We Should Hang Out Sometime


Sundquist, Josh. We Should Hang Out Sometime: Embarrassingly, A True Story. New York: Little, Brown & Co., 2014. 978-0-316-25102-0. 326 p. $18.00. Gr. 7+.

“When I was twenty-five years old, it came to my attention that I had never had a girlfriend.” So begins Josh Sundquist’s quasi-scientific quest to revisit each of his almost-relationships, formulate a hypothesis about what went wrong, and reach some conclusions about his girlfriend-less state. His investigative process involves tracking each girl down and meeting up for a platonic lunch date, where he attempts to pin down the reasons why they never attained boyfriend-girlfriend status. Along the way he addresses his own insecurities about growing up as an amputee (he lost one of his legs to Ewing’s sarcoma at age 9) despite his subsequent success as a Paralympic skier. His candid, self-deprecating recollections of the many times his artificial leg landed him in awkward situations on dates are among the book’s funniest. Sprinkled throughout are charts and graphs that Josh uses to illustrate his problems with acquiring a girlfriend. This is a hilariously cringe-inducing memoir about one young man’s path to realizing that he is worthy of love, just the way he is. Many readers will especially appreciate the way that Josh sticks to his values throughout all of his adventures and misadventures. I would recommend this memoir to fans of Aaron Hartzler’sRapture Practice (Little, Brown 2013), as well as reader’s of Don Calame’s slightly rowdier Swim the Fly series.

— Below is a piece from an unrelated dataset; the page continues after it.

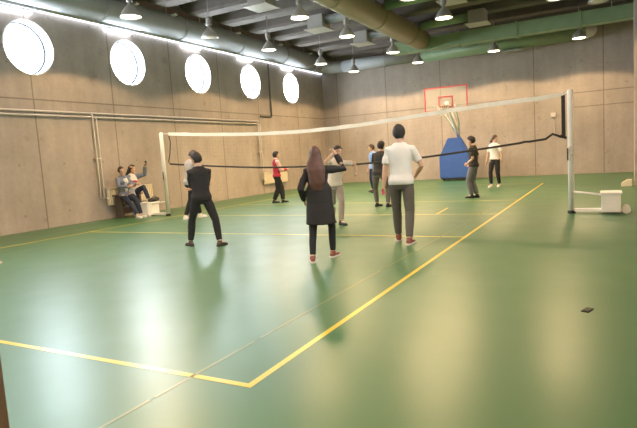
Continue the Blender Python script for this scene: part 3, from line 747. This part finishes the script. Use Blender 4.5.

Josh Sundquist is a popular YouTube presence (his channel: https://www.youtube.com/channel/UC_emNizR6F0IYAu68pl3Y1Q) and his videos endearingly chronicle his quest to fill the “girlfriend-shaped hole in [his] heart.” Playing a clip or two would be a great addition to a booktalk for this title. And some of the passages are too funny not to read aloud. My personal favorite is this one in which Josh describes his father’s probable future physique: “Just a gray-haired head and bean-pole arms popping out of a pair of wool trousers hiked up to his armpits like a strapless dress.”